→ WHAT IS ASKED:
Report every line in the listing below where the string "scene" shows up.

→ DATA PROVIDED:
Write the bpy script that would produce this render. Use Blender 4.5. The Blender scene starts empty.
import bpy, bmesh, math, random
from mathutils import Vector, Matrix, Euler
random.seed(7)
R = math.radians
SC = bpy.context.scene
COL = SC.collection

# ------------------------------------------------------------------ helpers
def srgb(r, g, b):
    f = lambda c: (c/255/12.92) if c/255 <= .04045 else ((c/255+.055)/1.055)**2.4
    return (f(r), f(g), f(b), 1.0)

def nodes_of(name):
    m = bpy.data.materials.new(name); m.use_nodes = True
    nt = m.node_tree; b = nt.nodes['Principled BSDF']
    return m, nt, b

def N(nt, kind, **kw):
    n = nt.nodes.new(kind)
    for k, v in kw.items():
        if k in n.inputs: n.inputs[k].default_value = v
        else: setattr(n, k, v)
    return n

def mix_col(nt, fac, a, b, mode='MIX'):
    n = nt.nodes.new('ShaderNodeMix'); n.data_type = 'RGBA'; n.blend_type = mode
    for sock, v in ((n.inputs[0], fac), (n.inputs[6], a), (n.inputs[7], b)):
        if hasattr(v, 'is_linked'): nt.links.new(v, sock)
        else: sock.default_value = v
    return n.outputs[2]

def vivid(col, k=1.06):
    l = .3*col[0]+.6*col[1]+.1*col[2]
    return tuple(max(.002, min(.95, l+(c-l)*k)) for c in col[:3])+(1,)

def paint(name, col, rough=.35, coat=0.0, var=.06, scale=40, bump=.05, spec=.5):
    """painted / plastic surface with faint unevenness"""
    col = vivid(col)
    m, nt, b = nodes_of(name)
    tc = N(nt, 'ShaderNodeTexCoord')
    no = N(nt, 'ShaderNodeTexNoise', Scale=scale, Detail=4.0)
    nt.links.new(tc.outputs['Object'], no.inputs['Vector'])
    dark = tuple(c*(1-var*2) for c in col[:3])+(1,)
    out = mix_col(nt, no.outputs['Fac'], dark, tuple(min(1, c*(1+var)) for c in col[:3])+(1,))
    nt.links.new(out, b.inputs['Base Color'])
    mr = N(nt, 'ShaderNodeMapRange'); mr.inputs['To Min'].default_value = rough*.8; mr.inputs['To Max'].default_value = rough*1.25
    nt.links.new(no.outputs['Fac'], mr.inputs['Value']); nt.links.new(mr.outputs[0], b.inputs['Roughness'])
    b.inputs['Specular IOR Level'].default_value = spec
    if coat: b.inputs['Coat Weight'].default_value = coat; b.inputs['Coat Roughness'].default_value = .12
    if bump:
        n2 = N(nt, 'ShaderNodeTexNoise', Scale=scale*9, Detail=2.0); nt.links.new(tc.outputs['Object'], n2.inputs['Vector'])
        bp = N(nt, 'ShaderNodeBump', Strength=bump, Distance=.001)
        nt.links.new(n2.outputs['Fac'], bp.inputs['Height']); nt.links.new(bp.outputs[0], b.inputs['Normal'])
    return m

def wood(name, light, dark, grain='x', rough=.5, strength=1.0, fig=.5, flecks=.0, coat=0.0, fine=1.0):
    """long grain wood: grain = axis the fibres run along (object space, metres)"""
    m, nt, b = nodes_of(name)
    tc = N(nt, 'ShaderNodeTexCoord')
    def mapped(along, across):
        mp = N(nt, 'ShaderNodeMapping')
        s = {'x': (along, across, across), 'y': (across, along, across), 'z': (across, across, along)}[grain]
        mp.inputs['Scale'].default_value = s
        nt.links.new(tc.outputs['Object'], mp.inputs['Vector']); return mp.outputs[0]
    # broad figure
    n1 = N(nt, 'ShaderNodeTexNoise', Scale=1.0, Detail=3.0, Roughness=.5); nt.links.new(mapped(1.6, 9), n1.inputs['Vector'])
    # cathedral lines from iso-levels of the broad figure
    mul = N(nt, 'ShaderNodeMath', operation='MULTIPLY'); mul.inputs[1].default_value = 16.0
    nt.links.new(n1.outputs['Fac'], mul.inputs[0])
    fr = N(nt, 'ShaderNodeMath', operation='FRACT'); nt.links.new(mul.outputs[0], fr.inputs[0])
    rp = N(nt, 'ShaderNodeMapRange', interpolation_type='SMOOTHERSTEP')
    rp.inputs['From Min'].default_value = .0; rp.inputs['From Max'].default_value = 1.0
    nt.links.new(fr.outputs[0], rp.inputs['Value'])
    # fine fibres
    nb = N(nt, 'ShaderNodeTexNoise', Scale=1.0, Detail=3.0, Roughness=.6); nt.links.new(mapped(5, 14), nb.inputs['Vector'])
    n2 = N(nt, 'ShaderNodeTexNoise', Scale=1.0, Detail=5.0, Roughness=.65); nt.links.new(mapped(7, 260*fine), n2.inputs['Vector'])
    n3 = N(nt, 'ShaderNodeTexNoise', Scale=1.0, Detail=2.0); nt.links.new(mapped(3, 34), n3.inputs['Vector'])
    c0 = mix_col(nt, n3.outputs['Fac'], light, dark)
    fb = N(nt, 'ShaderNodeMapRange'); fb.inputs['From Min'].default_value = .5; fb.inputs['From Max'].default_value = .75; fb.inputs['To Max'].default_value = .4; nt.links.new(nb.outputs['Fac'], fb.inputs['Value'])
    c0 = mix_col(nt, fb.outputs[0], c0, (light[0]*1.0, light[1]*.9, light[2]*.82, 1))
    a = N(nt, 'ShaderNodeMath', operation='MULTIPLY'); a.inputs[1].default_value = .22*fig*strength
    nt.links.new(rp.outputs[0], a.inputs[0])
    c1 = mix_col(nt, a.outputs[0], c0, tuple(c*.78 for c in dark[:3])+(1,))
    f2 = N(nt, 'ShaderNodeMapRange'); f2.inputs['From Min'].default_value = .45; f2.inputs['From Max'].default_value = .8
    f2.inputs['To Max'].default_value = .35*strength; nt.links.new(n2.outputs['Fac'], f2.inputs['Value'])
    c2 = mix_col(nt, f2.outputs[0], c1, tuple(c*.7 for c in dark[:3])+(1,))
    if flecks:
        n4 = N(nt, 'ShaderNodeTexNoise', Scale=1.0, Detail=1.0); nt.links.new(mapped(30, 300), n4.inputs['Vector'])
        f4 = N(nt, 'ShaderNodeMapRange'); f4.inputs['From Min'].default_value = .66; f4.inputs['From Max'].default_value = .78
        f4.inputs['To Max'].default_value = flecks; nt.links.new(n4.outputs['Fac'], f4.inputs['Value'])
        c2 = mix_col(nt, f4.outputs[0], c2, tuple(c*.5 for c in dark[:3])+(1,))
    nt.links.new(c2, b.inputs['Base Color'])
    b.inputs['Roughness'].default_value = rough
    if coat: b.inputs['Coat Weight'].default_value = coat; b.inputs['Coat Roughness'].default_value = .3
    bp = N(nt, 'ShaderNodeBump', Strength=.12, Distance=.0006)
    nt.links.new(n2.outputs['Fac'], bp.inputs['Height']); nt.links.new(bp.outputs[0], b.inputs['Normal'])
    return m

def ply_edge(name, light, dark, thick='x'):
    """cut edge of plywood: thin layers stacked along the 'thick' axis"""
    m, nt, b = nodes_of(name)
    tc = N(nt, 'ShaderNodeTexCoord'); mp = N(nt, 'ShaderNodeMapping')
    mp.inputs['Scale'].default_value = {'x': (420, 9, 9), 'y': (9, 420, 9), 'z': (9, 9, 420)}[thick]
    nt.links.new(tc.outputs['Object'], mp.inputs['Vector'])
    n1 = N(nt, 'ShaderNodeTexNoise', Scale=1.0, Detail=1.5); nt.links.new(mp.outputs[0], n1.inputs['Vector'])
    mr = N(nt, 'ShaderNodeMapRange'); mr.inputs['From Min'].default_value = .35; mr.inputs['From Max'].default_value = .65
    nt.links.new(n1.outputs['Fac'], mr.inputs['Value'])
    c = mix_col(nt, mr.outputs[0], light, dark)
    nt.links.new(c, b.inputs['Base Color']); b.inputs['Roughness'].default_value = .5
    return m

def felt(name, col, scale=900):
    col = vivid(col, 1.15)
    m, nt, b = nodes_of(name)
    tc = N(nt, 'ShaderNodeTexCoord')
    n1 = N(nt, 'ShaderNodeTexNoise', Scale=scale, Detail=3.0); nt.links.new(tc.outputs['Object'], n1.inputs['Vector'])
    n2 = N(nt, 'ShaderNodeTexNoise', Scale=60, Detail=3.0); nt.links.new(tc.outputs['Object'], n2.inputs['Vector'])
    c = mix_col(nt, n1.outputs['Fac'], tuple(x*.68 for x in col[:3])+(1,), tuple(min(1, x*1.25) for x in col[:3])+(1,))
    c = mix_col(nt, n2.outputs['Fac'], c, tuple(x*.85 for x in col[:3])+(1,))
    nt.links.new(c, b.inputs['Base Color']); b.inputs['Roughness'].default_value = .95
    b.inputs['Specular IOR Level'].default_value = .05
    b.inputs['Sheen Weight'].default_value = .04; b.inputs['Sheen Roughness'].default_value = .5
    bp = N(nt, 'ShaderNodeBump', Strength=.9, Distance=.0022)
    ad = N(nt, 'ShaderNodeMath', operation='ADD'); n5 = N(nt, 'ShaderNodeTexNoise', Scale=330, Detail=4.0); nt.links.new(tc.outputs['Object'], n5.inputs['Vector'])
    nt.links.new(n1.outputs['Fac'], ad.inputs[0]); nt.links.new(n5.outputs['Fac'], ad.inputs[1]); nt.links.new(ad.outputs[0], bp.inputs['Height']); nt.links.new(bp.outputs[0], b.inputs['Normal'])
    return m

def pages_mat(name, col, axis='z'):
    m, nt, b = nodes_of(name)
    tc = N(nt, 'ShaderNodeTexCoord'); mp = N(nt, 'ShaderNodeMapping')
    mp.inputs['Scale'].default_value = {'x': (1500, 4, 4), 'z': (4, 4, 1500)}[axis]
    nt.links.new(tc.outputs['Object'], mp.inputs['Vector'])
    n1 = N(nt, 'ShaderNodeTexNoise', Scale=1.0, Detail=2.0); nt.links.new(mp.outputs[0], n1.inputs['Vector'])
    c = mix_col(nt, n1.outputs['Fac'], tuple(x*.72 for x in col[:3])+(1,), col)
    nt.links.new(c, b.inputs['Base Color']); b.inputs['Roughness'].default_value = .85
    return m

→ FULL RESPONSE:
Write the bpy script that would produce this render. Use Blender 4.5. The Blender scene starts empty.
SC = bpy.context.scene